Tuesday, February 17, 2009

I don't get no respect (Mar 6)

The late American stand-up comic Jacob Cohen / Jack Roy (better known by his stage name of "Rodney Dangerfield") had a trademark line: "I don't get no respect." With a deadpan[1] delivery, he kept audiences howling with one improbable scenario after another. A few that are suitable for mixed company go like this:
I don't get no respect. Last week I told my psychiatrist, "I keep thinking about suicide." He told me from now on I have to pay in advance.
I tell ya when I was a kid, all I knew was rejection. My yo-yo, it never came back!
Most of the early life of Jesus is a mystery. He lived an ordinary, unremarkable life as son, big brother, and junior carpenter. Apparently, he was good at his trade: Justin Martyr reported that wooden plows Jesus made were still in use more than a century later. When he received his call to preach, and began touring the country working miracles and explaining God's Kingdom, word got back home. The hometown folks were curious. Then, when he finally addressed the local synagogue, they were scandalized. He may have put on freshly washed apparel, but he did not soar in wearing a halo. The people marveled at the elegance of his oration -- but did not at all like what they heard. In Luke's gospel, we get a more detailed report of the sermon. Here, though, Mark focuses on the audience reaction:
Mar 6:1 İsa oradan ayrılarak kendi memleketine gitti.

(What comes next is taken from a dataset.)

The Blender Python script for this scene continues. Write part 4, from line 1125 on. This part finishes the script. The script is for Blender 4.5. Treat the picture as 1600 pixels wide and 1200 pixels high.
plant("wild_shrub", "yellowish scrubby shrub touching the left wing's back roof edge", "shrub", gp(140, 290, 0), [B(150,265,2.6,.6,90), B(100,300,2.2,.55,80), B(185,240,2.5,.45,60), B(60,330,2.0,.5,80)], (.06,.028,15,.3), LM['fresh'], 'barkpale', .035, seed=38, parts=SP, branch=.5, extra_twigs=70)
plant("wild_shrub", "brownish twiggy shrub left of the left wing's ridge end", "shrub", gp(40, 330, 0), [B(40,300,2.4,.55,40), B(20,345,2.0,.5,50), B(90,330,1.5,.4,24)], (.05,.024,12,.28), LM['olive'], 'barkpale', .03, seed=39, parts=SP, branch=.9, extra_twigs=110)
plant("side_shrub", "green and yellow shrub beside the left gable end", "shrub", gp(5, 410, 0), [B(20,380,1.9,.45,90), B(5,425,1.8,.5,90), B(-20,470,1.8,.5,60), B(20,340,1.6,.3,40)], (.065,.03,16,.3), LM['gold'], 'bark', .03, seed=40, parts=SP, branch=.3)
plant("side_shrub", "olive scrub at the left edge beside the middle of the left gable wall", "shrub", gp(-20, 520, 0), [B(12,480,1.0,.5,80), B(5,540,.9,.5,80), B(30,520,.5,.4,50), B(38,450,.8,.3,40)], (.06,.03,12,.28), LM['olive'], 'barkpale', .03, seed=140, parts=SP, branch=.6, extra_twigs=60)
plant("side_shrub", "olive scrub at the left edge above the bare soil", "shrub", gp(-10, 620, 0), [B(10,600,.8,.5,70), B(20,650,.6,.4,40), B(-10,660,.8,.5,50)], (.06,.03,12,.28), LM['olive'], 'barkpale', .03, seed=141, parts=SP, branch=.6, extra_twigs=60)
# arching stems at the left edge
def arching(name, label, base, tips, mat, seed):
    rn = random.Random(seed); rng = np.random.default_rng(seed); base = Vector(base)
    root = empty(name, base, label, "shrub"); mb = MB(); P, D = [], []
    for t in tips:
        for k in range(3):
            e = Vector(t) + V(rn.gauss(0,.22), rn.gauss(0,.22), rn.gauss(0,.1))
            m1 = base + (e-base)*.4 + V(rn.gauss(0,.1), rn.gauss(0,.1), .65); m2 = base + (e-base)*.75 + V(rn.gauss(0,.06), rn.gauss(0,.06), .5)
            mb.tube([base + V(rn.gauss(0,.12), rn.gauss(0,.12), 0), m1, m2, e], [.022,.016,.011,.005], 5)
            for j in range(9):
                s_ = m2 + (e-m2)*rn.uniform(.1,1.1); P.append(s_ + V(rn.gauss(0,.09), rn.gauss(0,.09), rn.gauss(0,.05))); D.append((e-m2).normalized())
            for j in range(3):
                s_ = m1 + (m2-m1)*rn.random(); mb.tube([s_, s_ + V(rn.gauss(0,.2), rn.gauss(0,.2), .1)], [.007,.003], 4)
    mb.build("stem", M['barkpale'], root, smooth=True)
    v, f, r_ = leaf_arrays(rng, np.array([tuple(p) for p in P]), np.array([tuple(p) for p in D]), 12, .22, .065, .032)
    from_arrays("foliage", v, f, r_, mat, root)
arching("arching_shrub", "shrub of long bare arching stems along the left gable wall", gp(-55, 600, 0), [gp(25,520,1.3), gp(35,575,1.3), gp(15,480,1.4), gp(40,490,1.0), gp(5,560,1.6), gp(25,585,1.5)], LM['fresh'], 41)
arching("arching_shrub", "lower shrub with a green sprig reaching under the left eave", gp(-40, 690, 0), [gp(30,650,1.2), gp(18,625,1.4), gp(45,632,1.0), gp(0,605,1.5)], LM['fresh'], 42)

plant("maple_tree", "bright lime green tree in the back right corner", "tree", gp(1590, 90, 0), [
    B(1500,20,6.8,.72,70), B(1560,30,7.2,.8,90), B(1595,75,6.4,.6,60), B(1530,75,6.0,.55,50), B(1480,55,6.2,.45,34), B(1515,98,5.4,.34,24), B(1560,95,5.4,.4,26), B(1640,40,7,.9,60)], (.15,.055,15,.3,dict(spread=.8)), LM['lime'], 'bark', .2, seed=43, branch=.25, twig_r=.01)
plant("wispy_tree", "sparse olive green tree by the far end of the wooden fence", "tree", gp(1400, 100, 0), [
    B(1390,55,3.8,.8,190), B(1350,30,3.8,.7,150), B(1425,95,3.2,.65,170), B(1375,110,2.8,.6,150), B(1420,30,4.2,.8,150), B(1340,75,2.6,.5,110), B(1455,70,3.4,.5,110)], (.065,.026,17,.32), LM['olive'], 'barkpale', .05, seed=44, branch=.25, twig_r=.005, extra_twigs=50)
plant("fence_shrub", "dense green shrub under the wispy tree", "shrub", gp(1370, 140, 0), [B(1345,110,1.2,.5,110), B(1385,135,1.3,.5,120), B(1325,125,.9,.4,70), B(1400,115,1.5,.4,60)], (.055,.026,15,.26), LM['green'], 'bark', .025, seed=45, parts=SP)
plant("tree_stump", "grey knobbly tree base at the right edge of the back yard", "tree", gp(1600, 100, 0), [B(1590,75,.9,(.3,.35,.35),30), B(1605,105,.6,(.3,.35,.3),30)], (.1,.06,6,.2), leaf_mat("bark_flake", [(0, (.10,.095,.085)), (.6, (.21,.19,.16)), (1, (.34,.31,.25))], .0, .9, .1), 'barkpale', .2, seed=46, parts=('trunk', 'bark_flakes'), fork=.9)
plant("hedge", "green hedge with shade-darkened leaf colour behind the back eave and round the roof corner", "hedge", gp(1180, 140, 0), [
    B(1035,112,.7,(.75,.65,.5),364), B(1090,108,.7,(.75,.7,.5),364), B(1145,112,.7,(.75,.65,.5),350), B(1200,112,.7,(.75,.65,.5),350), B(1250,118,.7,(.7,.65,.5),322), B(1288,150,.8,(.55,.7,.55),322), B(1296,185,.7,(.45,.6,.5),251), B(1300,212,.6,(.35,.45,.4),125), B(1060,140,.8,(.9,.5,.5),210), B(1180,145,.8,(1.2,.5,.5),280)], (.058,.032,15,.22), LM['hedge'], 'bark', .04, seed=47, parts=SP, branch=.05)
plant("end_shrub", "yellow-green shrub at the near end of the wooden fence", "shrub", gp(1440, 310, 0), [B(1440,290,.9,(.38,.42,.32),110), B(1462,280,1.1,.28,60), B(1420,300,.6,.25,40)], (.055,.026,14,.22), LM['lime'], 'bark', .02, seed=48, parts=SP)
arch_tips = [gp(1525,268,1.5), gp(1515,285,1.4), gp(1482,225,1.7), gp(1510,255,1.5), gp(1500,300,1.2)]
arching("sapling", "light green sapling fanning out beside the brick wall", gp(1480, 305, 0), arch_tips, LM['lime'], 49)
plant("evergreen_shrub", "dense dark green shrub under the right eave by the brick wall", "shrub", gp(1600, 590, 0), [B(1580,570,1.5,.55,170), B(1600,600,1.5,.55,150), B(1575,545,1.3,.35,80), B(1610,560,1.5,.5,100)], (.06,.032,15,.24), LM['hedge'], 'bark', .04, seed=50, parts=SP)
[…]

Öğrencileri de ardından gittiler.
Mar 6:2 Şabat Günü olunca İsa havrada öğretmeye başladı. Söylediklerini işiten birçok kişi şaşıp kaldı. "Bu adam bunları nereden öğrendi?" diye soruyorlardı. "Kendisine verilen bu bilgelik nedir? Nasıl böyle mucizeler yapabiliyor?
Mar 6:3 Meryem'in oğlu, Yakup, Yose, Yahuda ve Simun'un kardeşi olan marangoz değilmi bu? Kızkardeşleri burada, aramızda yaşamıyor mu?" Ve gücenip O'nu reddettiler.
Mar 6:4 İsa da onlara, "Bir peygamber, kendi memleketinden, akraba çevresinden ve kendi evinden başka yerde hor görülmez" dedi.
Mar 6:5 Orada birkaç hastayı, üzerlerine ellerini koyarak iyileştirmekten başka hiçbir mucize yapamadı.
Mar 6:6 Halkın imansızlığına şaşıyordu. İsa çevredeki köyleri dolaşıp öğretiyordu.
And, a few words for today:
  • şaşmak -- to be astonished. şaşıp kaldı -- they were astonished / fell into astonishment. şaşıyordu -- He was astonished.
  • Bu adam bunları nereden öğrendi?-- This man / these / from where come / teachings?
  • Kendisine verilen bu bilgelik nedir? -- Who gave (him) this knowledge?
  • Nasıl böyle mucizeler yapabiliyor? -- How / these miracles / is he able to do?
They went on to discuss his ancestery, calling him "Mary's son" (Meryem'in oğlu) -- which must have been an insult in a patriarchal culture, that usually identified people by their fathers. People back then could count to nine, and Jesus was born full-term but three months ahead of schedule.

As this story begins, the people are astonished. When it ends, Jesus is astonished. The obdurate unbelief of his own people surprised even the Messiah. As John put it, "He came unto his own, and his own received him not."

To some extent, this may have been the "consultant effect." A consultant, the American idiom tells us, is "someone fifty miles from home with a briefcase."[2] Or, maybe we are blind to that which is closest to us. Familiarity breeds contempt, the old proverb says.

Or, maybe Jesus presents himself in deniable form. It takes faith to view the universe through the lens of one man's biography, and faith is how we interface with our Creator.

[1] "deadpan" means -- with a straight face that is incongruous with the hilarious comments being uttered. Frequently adopted by the "straight man" in comic duos.

[2] Or, "someone who borrows your watch, tells you the time, then charges you for that service."